American privateer taken by H.M.S. Sophie, 1812. (Wikipedia.)

 

But there are always exceptions, and my roommate was among them. She loved USNA dances. And I allowed her to drag me to a few. I was a traditional girl who wanted to get married, but I had exhausted my prospects among the least ‘mad, twisted, tormented’ of pasty-faced, priggish Johnnie pedants. Another girlfriend of mine was engaged to a mid, and he was a great guy. Maybe I would be so lucky? (Though they had met in high school, and he entered the Corps after graduation—and became a pilot, no less—so does he really count?) For all my surface disdain, I was not immune to the romance of dancing with officers in uniform. So my roommate and I would get dolled up and head toward Gate One for a night on the yard.

I quickly learned that for some—not all—midshipmen, not only were Johnnies an alien species, but women were alien too. No one has ever confirmed this, but I swear USNA must offer a class titled, “How to Talk to Women Who Are Not Your Fellow Officers and Classmates,” because every dance conversation followed the same outline:

(1) Introduce yourselves.

(2) Ask your partner where she’s from.

(3) Ask her what school she attends. (One question behind this question was, “Are you legal?” High schoolers often went to Navy dances.)

(4) Ask her about her favorite subjects.

(5) Ask her what she wants to do after graduation.

(6) Thank her for the dance.

Which isn’t a bad formula. But with Johnnies, the script always failed at Question Three:

Mr. Midshipman: “What school do you go to?”

Me, after a fortifying breath: “St. John’s.”

His eyes grew so wide that you could read his internal dialogue: “Marxist! Bluestocking! Feminazi! Weirdo! HARD-A-LEE!” Which tells you a lot about my alma mater.

Once he had recovered (“she looks normal”): “Is it true that…?”

I assured him that whatever rumor he had heard was only half-justified.

Awkward pause.

Him: “What’s your favorite class?”

Me: “Honestly, junior year readings are a real drag. Too much Age of Enlightenment flapdoodle—monads, ‘nasty, brutish, and short,’ blah, blah, blah. I can’t wait until we get to Jane Austen, but we have to survive six weeks of Kant first.”

Look of horror.

“I feel the same way. And you?”

“Ship Hydrostatics and Stability.”

My turn to be horrified.

“It’s hard but really interesting.”

Think, think, think, think. “We’re studying Newton’s Principia in our mathematics tutorial.”

Silence.

“Galileo? Descartes? Franklin? Faraday? … Aristotle? Mind you, I understand very little of it. Not a science person.”

“And you’re paying how much for this education?”

“I can’t talk about tuition or school loans while dancing. Moby Dick?”

“I took a literature class once.”

Silence again.

Him: “What do you want to do after graduation?”
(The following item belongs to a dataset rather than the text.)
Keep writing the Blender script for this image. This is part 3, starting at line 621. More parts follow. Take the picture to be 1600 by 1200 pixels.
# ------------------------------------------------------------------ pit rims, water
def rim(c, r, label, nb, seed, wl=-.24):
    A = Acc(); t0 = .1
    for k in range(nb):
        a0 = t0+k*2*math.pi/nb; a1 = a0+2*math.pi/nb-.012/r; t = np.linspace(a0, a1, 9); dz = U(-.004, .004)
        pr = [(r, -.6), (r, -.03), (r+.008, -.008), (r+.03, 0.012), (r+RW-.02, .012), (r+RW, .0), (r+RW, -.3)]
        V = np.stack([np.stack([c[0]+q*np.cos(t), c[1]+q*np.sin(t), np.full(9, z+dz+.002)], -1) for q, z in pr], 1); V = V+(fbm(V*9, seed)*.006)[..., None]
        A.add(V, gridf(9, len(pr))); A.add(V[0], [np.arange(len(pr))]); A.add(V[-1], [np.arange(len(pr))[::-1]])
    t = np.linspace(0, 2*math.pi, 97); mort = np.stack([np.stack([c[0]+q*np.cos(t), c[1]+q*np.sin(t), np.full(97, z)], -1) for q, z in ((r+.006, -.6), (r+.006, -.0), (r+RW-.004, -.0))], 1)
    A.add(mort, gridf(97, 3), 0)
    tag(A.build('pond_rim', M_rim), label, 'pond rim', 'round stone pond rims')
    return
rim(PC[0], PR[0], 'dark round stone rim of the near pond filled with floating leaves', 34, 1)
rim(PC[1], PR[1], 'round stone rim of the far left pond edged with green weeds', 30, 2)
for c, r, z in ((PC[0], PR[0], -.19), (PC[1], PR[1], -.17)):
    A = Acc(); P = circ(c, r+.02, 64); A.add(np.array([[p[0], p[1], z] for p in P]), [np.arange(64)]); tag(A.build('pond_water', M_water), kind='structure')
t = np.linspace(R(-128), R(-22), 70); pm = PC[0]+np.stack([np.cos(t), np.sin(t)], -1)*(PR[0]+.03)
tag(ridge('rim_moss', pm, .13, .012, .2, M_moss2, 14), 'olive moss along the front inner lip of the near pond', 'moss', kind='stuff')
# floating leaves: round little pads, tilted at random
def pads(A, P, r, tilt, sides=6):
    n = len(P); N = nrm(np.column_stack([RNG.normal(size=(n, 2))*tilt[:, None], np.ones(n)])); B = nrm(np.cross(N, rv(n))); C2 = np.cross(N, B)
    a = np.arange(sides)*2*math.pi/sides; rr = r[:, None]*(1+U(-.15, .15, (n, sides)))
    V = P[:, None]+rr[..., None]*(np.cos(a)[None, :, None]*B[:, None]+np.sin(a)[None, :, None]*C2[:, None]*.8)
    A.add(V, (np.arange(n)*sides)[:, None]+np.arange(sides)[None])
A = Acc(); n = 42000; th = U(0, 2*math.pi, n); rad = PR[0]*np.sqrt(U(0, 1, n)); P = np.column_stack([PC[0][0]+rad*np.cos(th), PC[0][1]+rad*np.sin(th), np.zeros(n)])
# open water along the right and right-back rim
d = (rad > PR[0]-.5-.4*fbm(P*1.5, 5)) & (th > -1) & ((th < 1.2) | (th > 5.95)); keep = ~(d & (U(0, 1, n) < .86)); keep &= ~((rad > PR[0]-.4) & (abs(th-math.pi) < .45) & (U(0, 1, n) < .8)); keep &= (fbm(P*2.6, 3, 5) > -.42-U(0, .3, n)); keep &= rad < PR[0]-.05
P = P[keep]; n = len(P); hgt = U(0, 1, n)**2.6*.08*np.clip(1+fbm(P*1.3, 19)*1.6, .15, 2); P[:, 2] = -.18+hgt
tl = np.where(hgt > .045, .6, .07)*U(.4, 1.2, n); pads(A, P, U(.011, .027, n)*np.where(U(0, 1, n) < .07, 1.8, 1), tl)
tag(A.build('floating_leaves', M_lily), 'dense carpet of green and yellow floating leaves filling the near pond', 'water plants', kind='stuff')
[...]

Me: “Still figuring it out. Probably something impractical that pays nothing. How about you? What’s your goal?”

“Not to end up on a submarine.”

Pause. “I can respect that.”

Needless to say, I was never asked to dance twice. I did date one midshipman for a few weeks, but we ran out of things to talk about, and his backup plan met with more resistance than he anticipated. So that was that. Still, I wish him well and hope he’s somewhere not-a-submarine. I instead married an academic, had a bunch of kids, and became a novelist. Stephen won, while Jack was left to the annals of, “Mistakes I Wish I Hadn’t Made in College.”

If we had read Patrick O’Brian at St. John’s, now—we would have known to ask Messrs. Midshipmen if they were musical! USNA and St. John’s, sawing away on our violins and ‘cellos, thumos converging with dianoia. Would have been a point of commonality, growth, and friendship.